Talegeri published his book in the year 2000, which was at least five years before the archaeological discoveries in the region.

As I said on another thread, I still haven’t decided whether I think that the Rig-veda is literal history or metaphorical (maybe it’s a combination of both). But if it is literal history, imho this book makes very good sense of it.

(By the way Beagle, small polnt: you said something earlier about the “story of Ram from the Rig-veda”. Ram is not in the Rig-veda. The story of Ram is in the Ramayana which is a couple of thousand years later than the Rig-veda. Hope this helps.)
Beagle
Posts: 4746
Joined: Fri Apr 14, 2006 2:39 am
Location: Tennessee

Post by Beagle »

Thanks for the help Ishtar. Interesting stuff - I'm just getting into some of the Vedic texts. They mention Soma a lot, an intoxicating beverage of some kind. They speak of the "Land of the Soma". Any thoughts on that?

Not to mention the "Cocaine Mummies". :lol:
Ishtar
Posts: 2631
Joined: Tue Apr 24, 2007 1:41 am
Location: UK
Contact:

Post by Ishtar »

Beagle wrote:Thanks for the help Ishtar. Interesting stuff - I'm just getting into some of the Vedic texts. They mention Soma a lot, an intoxicating beverage of some kind. They speak of the "Land of the Soma". Any thoughts on that?

Not to mention the "Cocaine Mummies". :lol:
Soma, in the four older Vedas books, was a psychotropic herb - possibly flyagaric - that they used to help them go into a trance like state.
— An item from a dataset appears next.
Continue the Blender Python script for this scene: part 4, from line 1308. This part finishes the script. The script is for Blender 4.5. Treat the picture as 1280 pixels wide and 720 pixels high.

This is because they were shamans - the shamans in south America also use a similar psychotropic herb called ayahuasca.

Nobody much in the Hindu religion wants to admit that these early Vedic types were shamans, but they were, and their practices were hijacked and corrupted and sanitised and disempowered to form the later Puranic religion and eventually, Hinduism and the caste system.

In the Rig-veda, the effects of one's karma were resolved by a shaman taking a trip into the causal reality and straightening things out there. Later on, karma became something that you had to be personally responsible for and only good behaviour would mitigate its effects. This nonsense eventually led to the famous 'fatalism' of the Indian people where they accepted whatever caste they were born into in a docile way in the hope of a better station in life next time. It's all pure nonsense, religion at it worst - they'd be better off going back to the Soma!
Ishtar
Posts: 2631
Joined: Tue Apr 24, 2007 1:41 am
Location: UK
Contact:

Post by Ishtar »

I've just found another commonality between south America and India, and I wrote it myself in the last post without realising what I said.

Around the time we're talking, shamanism was the way of life all over the world. There were small cultural differences that were superficial to the practice, e.g. the names of gods/devas/nature spirits (whatever you want to call them). But at its core, the shaman performed the same thing. He would travel, in ecstatic trance, up the 'world tree' to the 'other worlds' of which there were always two: the 'upper world' and 'lower world', which is not Hell, by the way - that's just what the Christians decided to do with it.

How they went into ecstatic trance was usually by the means of a drumbeat. It's a fact that if you expose yourself to a drum beat (or similar rhythmic sound) of between 4 and 7 a second, you go into what's known as the Theta state by scientists today. So every shamanic culture would use the drum, or some form of music, to attain this state - that includes the Africans, the Australian Aborigines, the Native Americans, the Siberians, the Laplanders - and the Celts who would use something that looked like a frying pan and they called it tanging.

Now the only two cultures that we know did not use any form of musical instrument to attain the trance state were the Vedics in India and (even to this day), the south American shamans. Instead, both of these groups used (and use) a psychotropic herb indigenous to the area.

So there we have another link between ancient India and south America.
Beagle
Posts: 4746
Joined: Fri Apr 14, 2006 2:39 am
Location: Tennessee

Post by Beagle »

That's interesting Ishtar, although I know little of shamanism.

You and many others have rebuked the Aryan Invasion Theory, and have posted links to many sites that believe it's false. Now, it seems like no two linguists can agree but I imagine you are not a believer in Max Meullers theories (in fact I think he first proposed the AIT.)

But what do you think of Michael Witzel? He seems to be old school as well. Thanks.
Ishtar
Posts: 2631
Joined: Tue Apr 24, 2007 1:41 am
Location: UK
Contact:

Post by Ishtar »

Don't get me started.

I'll just tell you one thing about Michael Witzel, and let you make up your own mind.

He offered Shrikant Talageri - who is a poor accountant in India and thus someone who could probably only dream of the rich pickings of Western white towered academia - the opportunity to do a PhD at Harvard, after Talageri wrote the book on the Rig-veda that I mentioned a few posts back.

The only thing was, in order to be accepted at Harvard, Talageri was told that he would have to renounce all his theories on the Aryan invasion.

Talageri turned down the offer. So then Witzel rubbished his book.

And yes, Monk, joy of joys, I finally do have a link on it:
http://en.wikipedia.org/wiki/Shrikant_G._Talageri
Last edited by Ishtar on Wed May 02, 2007 12:40 pm, edited 1 time in total.